Thin, undeformed clay beds overly massive till. Following retreat of the Vashon glacier, fine sediments covered the sea floor. The sea floor was raised during isostatic rebound.


10 Responses

  1. Has anyone ever cracked one of those concretions to check for crabs, ammonites, or nautiloids? Tim Fisher’s Ore-Rock-On DVD lists some sites to the north that featured nautiloids, I believe.

  2. To each geologist, his own addiction. You love your igneous dikes, and I’m a sucker for a cannonball… now I’ll be hearing Peter, Paul, and Mary singing “If I had a hammer…” the rest of the day.

  3. Is nodule point PRIVATE beach property?

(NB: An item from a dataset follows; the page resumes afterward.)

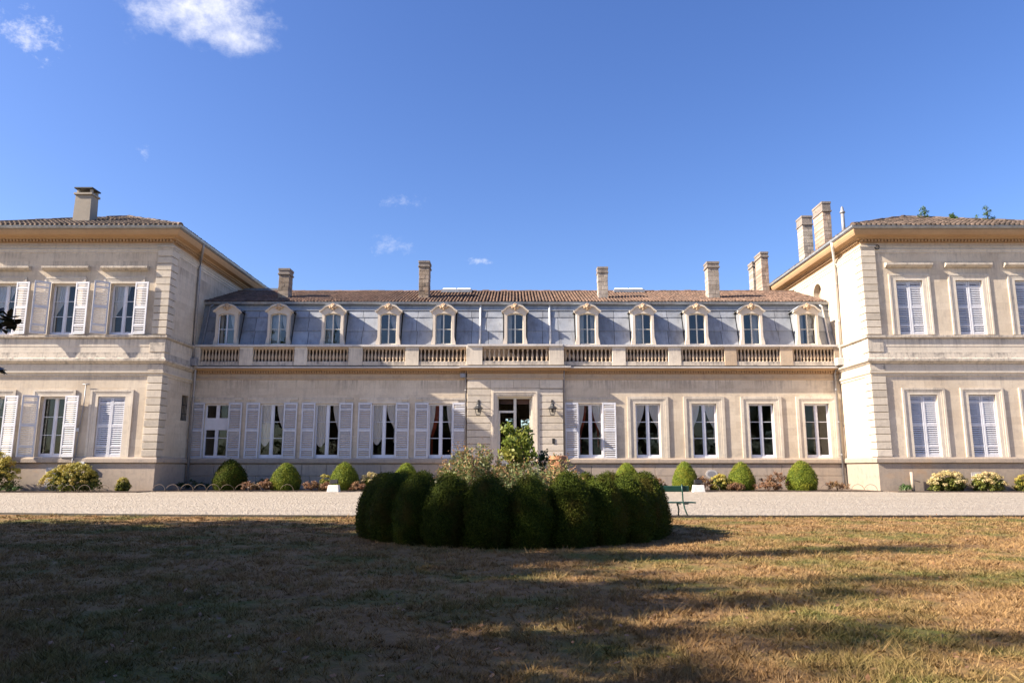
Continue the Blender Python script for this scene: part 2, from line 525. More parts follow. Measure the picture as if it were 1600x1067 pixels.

We went yesterday and on either side of East beach park has private property signage. So how did u get to nodule point? The beach on fort flagler only goes so far. We want to explore nodule but what do we need to do to access it?

    • Get onto the beach at East Beach Park and walk along the water. Pay attention to the tide. I have never heard of anyone being harassed by upland property owners on this walk. I have done it several times. Have never seen a soul.

  4. Found a concretion at a hill near my home.It is in the shape of a canon ball.It appears to have many layers.I would like to know more about it.

    • Rajashree, where do you live? would be interesting to know which sedimentary rock unit is found where you live. Round concretions are pretty typical. They generally are formed by very local intense cementation as fine sandy sediment is lithified [turned to rock]. Often the source of the cement is a mollusc or crustacean shell that dissolves and adds extra calcium to the surrounding sediment via diffusion. This calcium more thoroughly cements the sand grains surrounding the shell. The shell often completely dissolves, leaving little if any trace.

  5. Well blow me down! I am Puget Sound Tugboatman and have been passing by Nodule Point for the last 40 years and now you tell me that there are nodules at Nodule Point and lips at Lip Lip Point!!! Outstanding!! ( By the by, Nodule Point is a southbound Radio Channel VHF 05A/ 14 Check-In point for Seattle Vessel Traffic Service.)